Esa remembranza de Galarza como «hombre de corazón» – en la que Ruiz-Giménez insistió en el libro de Sergio Vilar Protagonistas de la España democrática, publicado en Ruedo Ibérico en 1968- levantó ampollas; podríamos decir, con el lenguaje del Anteproyecto de Ley de Memoria Democrática de estos días, que pudo suponer para muchas víctimas una forma de «menosprecio, descrédito y humillación». No para mi abuela, católica devota como Ruiz-Giménez, pero sí para un falangista de primera hora como David Jato, que, exaltado en las páginas del diario Arriba (13 de marzo de de 1971) y posteriormente del diario Pueblo (25 de marzo de 1971) llamó «traidor» a Ruiz-Giménez, amenazándole con ir a los Tribunales.
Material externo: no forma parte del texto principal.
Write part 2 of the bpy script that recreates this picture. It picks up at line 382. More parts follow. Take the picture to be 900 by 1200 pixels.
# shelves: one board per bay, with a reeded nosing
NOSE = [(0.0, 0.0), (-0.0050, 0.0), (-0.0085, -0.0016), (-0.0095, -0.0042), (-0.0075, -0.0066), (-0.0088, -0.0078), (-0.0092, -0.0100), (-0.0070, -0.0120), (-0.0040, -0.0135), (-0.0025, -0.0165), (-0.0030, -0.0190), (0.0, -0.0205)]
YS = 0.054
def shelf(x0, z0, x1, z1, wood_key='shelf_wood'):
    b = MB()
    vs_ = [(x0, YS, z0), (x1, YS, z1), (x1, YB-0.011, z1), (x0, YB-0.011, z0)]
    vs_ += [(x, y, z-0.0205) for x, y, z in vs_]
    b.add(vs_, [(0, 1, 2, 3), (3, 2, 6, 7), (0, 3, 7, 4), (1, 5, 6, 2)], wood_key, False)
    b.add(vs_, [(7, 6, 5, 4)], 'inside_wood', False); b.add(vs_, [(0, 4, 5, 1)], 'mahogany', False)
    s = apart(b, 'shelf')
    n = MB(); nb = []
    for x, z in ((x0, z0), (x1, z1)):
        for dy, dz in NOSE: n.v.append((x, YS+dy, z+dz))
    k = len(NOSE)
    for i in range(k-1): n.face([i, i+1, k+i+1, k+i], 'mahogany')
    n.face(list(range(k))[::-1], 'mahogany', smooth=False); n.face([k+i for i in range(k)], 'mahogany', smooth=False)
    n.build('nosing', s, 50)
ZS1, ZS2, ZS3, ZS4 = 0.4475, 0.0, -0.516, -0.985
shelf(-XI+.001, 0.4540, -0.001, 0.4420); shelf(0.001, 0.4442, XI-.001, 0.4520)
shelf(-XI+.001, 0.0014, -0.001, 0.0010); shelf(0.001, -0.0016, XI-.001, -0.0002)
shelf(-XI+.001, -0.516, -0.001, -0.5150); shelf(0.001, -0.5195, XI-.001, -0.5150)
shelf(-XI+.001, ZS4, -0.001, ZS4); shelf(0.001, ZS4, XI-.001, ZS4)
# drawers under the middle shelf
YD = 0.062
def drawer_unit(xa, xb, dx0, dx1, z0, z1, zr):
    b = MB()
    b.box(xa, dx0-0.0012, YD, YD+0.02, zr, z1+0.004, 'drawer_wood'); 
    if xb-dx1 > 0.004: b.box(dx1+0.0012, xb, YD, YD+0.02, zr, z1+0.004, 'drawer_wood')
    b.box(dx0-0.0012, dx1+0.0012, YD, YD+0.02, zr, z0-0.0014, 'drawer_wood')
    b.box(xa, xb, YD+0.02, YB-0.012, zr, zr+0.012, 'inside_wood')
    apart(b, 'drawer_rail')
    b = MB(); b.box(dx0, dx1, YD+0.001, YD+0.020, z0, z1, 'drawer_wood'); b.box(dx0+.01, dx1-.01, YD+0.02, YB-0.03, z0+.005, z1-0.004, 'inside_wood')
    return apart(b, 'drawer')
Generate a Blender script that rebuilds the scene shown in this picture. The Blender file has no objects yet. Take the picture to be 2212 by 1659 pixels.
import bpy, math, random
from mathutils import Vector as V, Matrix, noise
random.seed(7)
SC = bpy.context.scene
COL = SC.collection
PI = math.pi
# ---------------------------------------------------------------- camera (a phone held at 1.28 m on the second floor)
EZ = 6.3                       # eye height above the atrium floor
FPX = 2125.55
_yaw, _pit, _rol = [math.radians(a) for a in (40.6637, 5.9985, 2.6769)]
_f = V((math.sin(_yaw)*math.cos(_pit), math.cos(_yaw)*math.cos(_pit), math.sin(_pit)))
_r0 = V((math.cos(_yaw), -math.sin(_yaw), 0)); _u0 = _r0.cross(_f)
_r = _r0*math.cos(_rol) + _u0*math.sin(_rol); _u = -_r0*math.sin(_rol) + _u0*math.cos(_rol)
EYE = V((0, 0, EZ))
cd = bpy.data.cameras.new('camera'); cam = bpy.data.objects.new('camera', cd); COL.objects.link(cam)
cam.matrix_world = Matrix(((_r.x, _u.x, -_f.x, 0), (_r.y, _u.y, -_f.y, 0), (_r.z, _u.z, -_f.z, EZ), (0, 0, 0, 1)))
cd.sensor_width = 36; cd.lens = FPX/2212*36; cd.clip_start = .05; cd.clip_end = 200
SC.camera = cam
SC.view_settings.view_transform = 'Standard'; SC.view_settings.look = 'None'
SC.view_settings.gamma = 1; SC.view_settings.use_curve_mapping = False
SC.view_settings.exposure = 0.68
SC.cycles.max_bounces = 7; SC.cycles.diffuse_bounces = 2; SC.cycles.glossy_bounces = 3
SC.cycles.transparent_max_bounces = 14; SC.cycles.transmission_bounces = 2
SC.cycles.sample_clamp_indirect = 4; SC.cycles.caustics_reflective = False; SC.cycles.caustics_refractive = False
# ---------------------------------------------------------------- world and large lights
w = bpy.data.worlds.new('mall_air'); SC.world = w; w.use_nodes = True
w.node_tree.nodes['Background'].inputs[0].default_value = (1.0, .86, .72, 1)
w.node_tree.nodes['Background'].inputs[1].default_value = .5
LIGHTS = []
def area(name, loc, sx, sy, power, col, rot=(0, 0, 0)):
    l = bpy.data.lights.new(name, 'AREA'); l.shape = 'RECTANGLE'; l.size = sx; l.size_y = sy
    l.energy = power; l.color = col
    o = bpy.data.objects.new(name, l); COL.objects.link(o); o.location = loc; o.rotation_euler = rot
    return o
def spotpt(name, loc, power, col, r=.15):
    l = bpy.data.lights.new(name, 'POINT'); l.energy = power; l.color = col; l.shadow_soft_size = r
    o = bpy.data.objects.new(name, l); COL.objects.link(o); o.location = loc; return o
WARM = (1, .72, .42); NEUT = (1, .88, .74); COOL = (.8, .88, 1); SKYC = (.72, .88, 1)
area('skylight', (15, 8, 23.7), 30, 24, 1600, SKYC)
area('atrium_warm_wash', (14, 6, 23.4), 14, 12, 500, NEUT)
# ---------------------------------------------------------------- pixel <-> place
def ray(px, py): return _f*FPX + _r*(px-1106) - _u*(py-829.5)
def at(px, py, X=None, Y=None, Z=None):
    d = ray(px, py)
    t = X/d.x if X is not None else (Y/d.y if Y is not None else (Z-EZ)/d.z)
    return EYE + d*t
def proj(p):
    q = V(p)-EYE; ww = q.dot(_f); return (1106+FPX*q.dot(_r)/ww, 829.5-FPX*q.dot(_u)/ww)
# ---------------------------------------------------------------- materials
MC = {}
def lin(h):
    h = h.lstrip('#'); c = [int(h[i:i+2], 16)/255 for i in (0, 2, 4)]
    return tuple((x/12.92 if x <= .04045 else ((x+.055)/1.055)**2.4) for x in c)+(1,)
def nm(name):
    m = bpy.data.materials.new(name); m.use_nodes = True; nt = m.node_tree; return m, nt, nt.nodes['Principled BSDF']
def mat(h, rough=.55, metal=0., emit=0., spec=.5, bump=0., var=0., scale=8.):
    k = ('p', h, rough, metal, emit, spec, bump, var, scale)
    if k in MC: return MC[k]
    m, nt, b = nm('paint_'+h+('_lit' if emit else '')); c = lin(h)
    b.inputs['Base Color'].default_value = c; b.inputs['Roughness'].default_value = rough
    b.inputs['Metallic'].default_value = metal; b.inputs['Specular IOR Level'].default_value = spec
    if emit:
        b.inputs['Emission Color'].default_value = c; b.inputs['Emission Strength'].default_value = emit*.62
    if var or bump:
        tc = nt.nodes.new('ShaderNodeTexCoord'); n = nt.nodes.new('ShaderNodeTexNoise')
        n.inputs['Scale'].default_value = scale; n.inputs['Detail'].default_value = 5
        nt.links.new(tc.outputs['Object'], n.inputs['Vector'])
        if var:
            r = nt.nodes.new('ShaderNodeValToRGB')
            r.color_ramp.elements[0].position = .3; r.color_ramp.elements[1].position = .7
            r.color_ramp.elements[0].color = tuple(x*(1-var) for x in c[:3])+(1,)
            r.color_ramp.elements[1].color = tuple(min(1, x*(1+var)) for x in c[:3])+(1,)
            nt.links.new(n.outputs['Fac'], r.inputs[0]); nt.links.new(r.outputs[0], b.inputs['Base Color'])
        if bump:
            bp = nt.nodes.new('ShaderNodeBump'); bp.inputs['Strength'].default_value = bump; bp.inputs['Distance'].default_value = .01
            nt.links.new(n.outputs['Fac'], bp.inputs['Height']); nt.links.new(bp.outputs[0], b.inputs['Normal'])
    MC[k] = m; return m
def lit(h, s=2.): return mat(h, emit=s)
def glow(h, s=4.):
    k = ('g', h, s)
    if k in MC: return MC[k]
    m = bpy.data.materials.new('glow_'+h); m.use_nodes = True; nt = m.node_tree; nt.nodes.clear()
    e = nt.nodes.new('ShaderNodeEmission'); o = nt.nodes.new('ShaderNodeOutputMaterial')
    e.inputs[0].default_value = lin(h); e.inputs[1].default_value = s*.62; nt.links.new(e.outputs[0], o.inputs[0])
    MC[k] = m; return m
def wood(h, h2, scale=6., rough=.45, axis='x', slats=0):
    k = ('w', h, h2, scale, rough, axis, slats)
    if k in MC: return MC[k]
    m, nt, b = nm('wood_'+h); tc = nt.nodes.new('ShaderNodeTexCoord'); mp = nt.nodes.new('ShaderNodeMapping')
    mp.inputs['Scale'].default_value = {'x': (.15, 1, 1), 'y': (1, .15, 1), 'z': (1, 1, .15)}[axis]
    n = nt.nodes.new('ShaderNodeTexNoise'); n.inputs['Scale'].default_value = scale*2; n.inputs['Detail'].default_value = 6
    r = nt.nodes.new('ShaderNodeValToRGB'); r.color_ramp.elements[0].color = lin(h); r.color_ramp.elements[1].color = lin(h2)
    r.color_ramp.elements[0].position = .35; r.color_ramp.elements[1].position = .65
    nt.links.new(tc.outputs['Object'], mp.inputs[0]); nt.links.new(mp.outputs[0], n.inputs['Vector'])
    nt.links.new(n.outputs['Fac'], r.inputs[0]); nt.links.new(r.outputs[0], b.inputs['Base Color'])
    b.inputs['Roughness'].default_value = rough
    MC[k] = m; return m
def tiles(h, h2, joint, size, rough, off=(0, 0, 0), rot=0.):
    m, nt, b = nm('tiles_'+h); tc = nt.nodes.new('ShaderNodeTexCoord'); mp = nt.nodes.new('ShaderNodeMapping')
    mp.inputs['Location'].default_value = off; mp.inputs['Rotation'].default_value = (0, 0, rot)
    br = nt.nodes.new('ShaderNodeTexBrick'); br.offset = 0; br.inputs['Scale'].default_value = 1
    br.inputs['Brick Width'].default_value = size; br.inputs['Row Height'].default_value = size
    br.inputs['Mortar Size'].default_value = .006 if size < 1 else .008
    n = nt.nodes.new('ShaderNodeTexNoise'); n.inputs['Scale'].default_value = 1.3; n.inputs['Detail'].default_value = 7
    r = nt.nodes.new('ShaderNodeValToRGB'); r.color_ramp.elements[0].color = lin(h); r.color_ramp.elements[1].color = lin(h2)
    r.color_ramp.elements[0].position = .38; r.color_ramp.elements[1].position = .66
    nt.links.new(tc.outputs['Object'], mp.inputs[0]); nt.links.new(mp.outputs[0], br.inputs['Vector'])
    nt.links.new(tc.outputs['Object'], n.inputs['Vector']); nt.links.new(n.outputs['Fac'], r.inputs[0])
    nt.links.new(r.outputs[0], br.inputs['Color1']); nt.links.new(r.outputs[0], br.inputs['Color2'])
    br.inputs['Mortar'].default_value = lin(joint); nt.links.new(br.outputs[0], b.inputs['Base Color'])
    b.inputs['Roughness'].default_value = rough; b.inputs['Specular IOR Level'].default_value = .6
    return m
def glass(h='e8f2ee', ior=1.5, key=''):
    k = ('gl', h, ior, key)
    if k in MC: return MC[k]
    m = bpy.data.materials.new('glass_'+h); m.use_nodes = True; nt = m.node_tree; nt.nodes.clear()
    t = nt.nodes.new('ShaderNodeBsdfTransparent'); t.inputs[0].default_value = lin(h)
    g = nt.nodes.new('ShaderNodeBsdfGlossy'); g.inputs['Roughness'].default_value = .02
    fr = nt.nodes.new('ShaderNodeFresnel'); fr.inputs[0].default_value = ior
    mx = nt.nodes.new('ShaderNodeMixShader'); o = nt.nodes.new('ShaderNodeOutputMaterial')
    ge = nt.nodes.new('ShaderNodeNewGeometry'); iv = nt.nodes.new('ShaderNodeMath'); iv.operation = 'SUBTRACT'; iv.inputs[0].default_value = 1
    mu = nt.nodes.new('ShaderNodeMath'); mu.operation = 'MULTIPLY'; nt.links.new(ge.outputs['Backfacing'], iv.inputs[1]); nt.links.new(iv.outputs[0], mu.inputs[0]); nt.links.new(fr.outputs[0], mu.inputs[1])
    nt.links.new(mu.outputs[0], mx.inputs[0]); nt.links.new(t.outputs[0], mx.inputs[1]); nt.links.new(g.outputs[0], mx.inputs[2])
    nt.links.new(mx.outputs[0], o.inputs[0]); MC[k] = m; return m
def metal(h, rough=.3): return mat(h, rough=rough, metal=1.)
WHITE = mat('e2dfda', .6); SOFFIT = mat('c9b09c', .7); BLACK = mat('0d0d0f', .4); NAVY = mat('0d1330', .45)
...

Al régimen de Franco por supuesto no le faltaban recursos, ni le paraban mientes, para reprimir, censurar, multar y clausurar esa forma de posible «traición» a la memoria de «sus» víctimas: Cuadernos para el diálogo, como tantas otras revistas y medios sometidos a las draconianas exigencias de las leyes de prensa e imprenta, sufrió innumerables acometidas. Lo que resulta más extraño es que un Anteproyecto como el de Memoria Democrática incurra en parecidas ínfulas y excesos que contrarían la letra de los derechos básicos consagrados en la Constitución española y su espíritu liberal, «no militante». Entre dichas libertades en peligro destacan precisamente las que D. Joaquín defendió con más empeño en su mejor y más lúcida etapa: la libertad de expresión y de creencias, que no sólo permiten a los individuos salvaguardar su conciencia, sino a todos conocer más y mejor los muchos entresijos y aristas de nuestro complejo pasado.